Une question se pose : comment dénouer la situation de cette époque sans qu’il y ait davantage d’échanges et de contacts entre les différents acteurs ? Bien sûr, des individus transverses créent des ponts, à l’image des juristes, des enseignants, des porte-parole associatifs, des médiateurs politiques, des journalistes. Pour autant, les intermédiaires agissent et relaient des messages selon leurs propres valeurs, qu’en serait-il d’une mise en relation directe entre la population migrante et la sphère politique nationale ou même européenne ? Alors que le jeu des séparations entre populations, nations, idéaux, langues, religions, statuts sociaux, détenteurs de la violence légitime, activistes, éthiques, détenteurs de la parole publique, se cale sur une répartition et une stratégie de territoires, la problématique de la communication réelle se pose… dans le cas où ce noeud politique humain extra-complexe ne fait pas le jeu - justement - d’enjeux économiques et idéologiques haut perchés.

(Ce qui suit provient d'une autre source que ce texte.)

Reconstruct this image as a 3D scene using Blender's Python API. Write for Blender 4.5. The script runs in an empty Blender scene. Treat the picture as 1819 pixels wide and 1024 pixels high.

À l’heure où les rideaux Sud-Est de l’Europe se dressent sous la forme de murs frontaliers quasiment imperméables aux exilés politiques et économiques, les migrants parvenus jusqu’à Calais après des mois - voire des années - de voyage se trouvent bloqués ici, tout comme les agents de police et les habitants de cette région, anciennement appelée Nord-Pas-De-Calais.